Nearer the date, the Americans and others began taking steps to ensure that the old customer loyalties were loosened in their favour. Selling the stock market to the private investor will only happen when the new city operations are running smoothly and it is forecasted that this period will be some time yet as more acquisitions take place during 1988 (potential bidders have deliberately held out on the assumption that stock market members will become cheaper later on).

The Japanese securities giants have been reluctant to acquire whole firms because of the culture problems they fear as a consequence, and they have an uphill struggle to recruit people of quality they need (bar the October crash where labour is now at an abundance).

The three main targets for business will be the corporate investors, existing private investors, and new or novice investors. The last two categories of investor will play an important part in the prosperity of most medium and small firms, but will be profitable only if overheads can be kept down and if the smaller investor can be persuaded to engage in some form of regular savings plan.

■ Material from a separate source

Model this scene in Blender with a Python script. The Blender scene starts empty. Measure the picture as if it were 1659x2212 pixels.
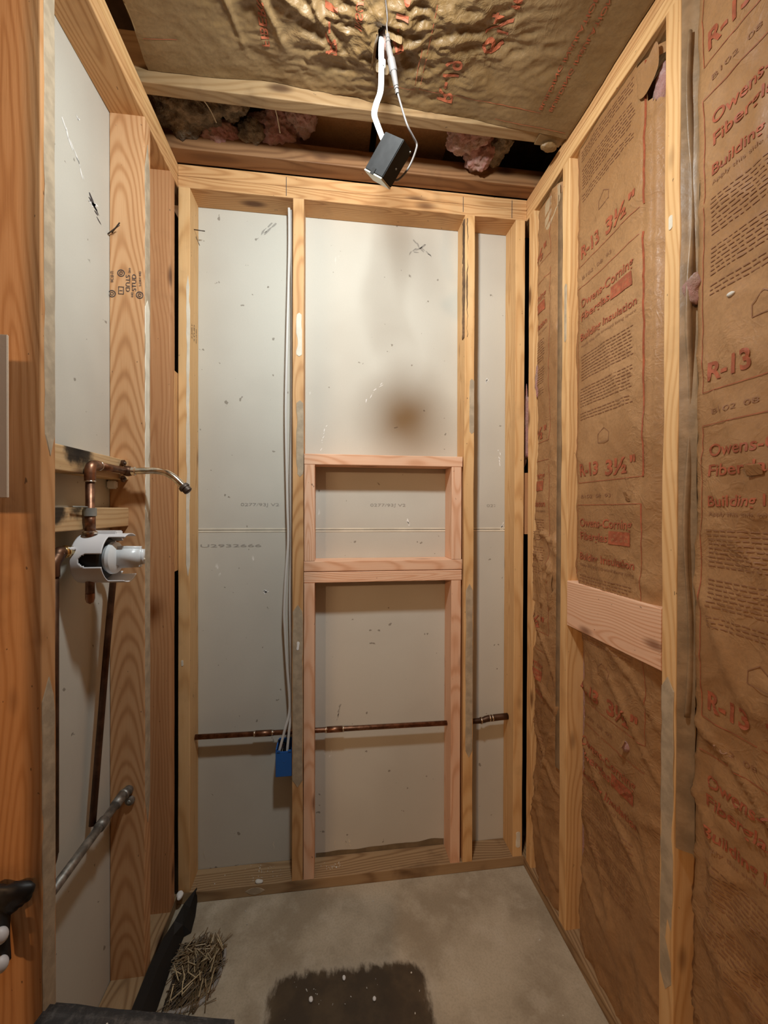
import bpy, bmesh, math, random
from mathutils import Vector, Matrix, Euler, noise
R = math.radians
random.seed(7)
scene = bpy.context.scene
col = scene.collection

# ------------------------------------------------------------ camera, world, lights, exposure
cam_d = bpy.data.cameras.new('camera'); cam = bpy.data.objects.new('camera', cam_d); col.objects.link(cam)
cam_d.sensor_fit = 'HORIZONTAL'; cam_d.sensor_width = 36.0; cam_d.lens = 884.62 / 1659 * 36.0; cam_d.clip_start = .02
yaw, pitch, roll = .1276, -.0059, .0031
cam.matrix_world = Matrix.Translation((.5068, -1.4379, 1.3244)) @ Matrix.Rotation(-yaw, 4, 'Z') @ Matrix.Rotation(pitch, 4, 'X') @ Matrix.Rotation(-roll, 4, 'Y') @ Matrix.Rotation(R(90), 4, 'X')
scene.camera = cam
w = bpy.data.worlds.new('world'); scene.world = w; w.use_nodes = True
w.node_tree.nodes['Background'].inputs[0].default_value = (1, .85, .7, 1); w.node_tree.nodes['Background'].inputs[1].default_value = .02
scene.view_settings.view_transform = 'Standard'; scene.view_settings.look = 'None'
scene.view_settings.gamma = 1; scene.view_settings.use_curve_mapping = False
scene.view_settings.exposure = 0.0

def area(name, loc, target, size, power, color, shape='DISK', spread=180):
    l = bpy.data.lights.new(name, 'AREA'); l.shape = shape; l.size = size; l.energy = power; l.color = color; l.spread = R(spread)
    o = bpy.data.objects.new(name, l); col.objects.link(o); o.location = loc
    o.rotation_euler = (Vector(target) - Vector(loc)).to_track_quat('-Z', 'Y').to_euler(); return o
LAMP = Vector((.546, -.850, 2.348)); LAIM = Vector((.62, 0, 1.74))
area('led_light', LAMP, LAIM, .115, 13.8, (.93, 1, 1.01))                 # the wafer lamp hanging on its cord, just above the frame
area('hall_light', (-.86, -3.0, 2.1), (.3, -.3, 1.1), .16, 24.0, (1, .60, .32))   # the lamp of the space next door, behind the camera
area('fill_light', (.75, -3.2, 2.35), (.6, -.4, 1.0), .5, 1.2, (1, .74, .50))    # added soft fill behind the camera, no lamp known there

# ------------------------------------------------------------ materials
class NT:
    def __init__(s, name):
        s.m = bpy.data.materials.new(name); s.m.use_nodes = True; s.t = s.m.node_tree
        s.b = s.t.nodes['Principled BSDF']
    def n(s, typ, **k):
        nd = s.t.nodes.new(typ)
        for a, v in k.items(): setattr(nd, a, v)
        return nd
    def set(s, sock, v):
        if hasattr(v, 'is_output') or isinstance(v, bpy.types.NodeSocket): s.t.links.new(v, sock)
        elif isinstance(v, (tuple, list)) and len(v) == 3 and sock.type == 'RGBA': sock.default_value = (*v, 1)
        else: sock.default_value = v
    def m_(s, op, a, b=0.0, c=0.0):
        nd = s.n('ShaderNodeMath', operation=op)
        s.set(nd.inputs[0], a); s.set(nd.inputs[1], b); s.set(nd.inputs[2], c); return nd.outputs[0]
    def v_(s, op, a, b=(0, 0, 0)):
        nd = s.n('ShaderNodeVectorMath', operation=op); s.set(nd.inputs[0], a); s.set(nd.inputs[1], b)
        return nd.outputs['Value'] if op in ('LENGTH', 'DISTANCE', 'DOT_PRODUCT') else nd.outputs[0]
    def noise(s, vec, scale, detail=3, rough=.55, dist=0, col=False):
        nd = s.n('ShaderNodeTexNoise'); s.set(nd.inputs['Vector'], vec); nd.inputs['Scale'].default_value = scale
        nd.inputs['Detail'].default_value = detail; nd.inputs['Roughness'].default_value = rough; nd.inputs['Distortion'].default_value = dist
        return nd.outputs['Color' if col else 'Fac']
    def ramp(s, f, stops):
        nd = s.n('ShaderNodeValToRGB'); s.set(nd.inputs[0], f); e = nd.color_ramp.elements
        while len(e) > 1: e.remove(e[0])
        for i, (p, c) in enumerate(stops):
            x = e[0] if i == 0 else e.new(p)
            x.position = p; x.color = (*c, 1) if len(c) == 3 else c
        return nd.outputs[0]
    def map(s, v, a, b, c=0, d=1):
        nd = s.n('ShaderNodeMapRange'); nd.clamp = True; nd.interpolation_type = 'SMOOTHSTEP'
        for i, x in enumerate((v, a, b, c, d)): s.set(nd.inputs[i], x)
        return nd.outputs[0]
    def mix(s, f, a, b, blend='MIX'):
        nd = s.n('ShaderNodeMix', data_type='RGBA', blend_type=blend)
        s.set(nd.inputs['Factor'], f); s.set(nd.inputs['A'] if False else nd.inputs[6], a); s.set(nd.inputs[7], b); return nd.outputs[2]
    def sep(s, v):
        nd = s.n('ShaderNodeSeparateXYZ'); s.set(nd.inputs[0], v); return nd.outputs
    def comb(s, x, y, z):
        nd = s.n('ShaderNodeCombineXYZ'); [s.set(nd.inputs[i], q) for i, q in enumerate((x, y, z))]; return nd.outputs[0]
    def obj(s): return s.n('ShaderNodeTexCoord').outputs['Object']
    def rnd(s): return s.n('ShaderNodeObjectInfo').outputs['Random']
    def bump(s, h, st=.3, dist=.002, normal=None):
        nd = s.n('ShaderNodeBump'); nd.inputs['Strength'].default_value = st; nd.inputs['Distance'].default_value = dist
        s.set(nd.inputs['Height'], h)
        if normal is not None: s.set(nd.inputs['Normal'], normal)
        return nd.outputs[0]
    def out(s, color=None, rough=None, normal=None, metal=None, spec=None):
        if color is not None: s.set(s.b.inputs['Base Color'], color)
        if rough is not None: s.set(s.b.inputs['Roughness'], rough)
        if normal is not None: s.set(s.b.inputs['Normal'], normal)
        if metal is not None: s.set(s.b.inputs['Metallic'], metal)
        if spec is not None: s.set(s.b.inputs['Specular IOR Level'], spec)
        return s.m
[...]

The Personal Equity Plan launched in the 1986 Budget may help to ensure a steady flow of business if it can be marketed in the right way.

The fear of many working in the Stock Market is that the Big Bang will be followed by an end to the long, record-breaking bull market; bring about a lethal combination of tougher competition falling demand, as business tails off when share prices look as if they are in for a steady and continuous fall. That would accentuate the gap between the smaller independent firms and the large financial conglomerates.

While the global companies will turn elsewhere in these circumstances, some of the firms locked in to the domestic market may not be able to draw sufficient reserves to weather the storm.

Investors would then be doubly on their guard against increasingly generous savings offers from institutions desperate to hold on to what business they can. This would not be good news for the institution trying to survive in a ‘bear’ market at a time when competition is like never before.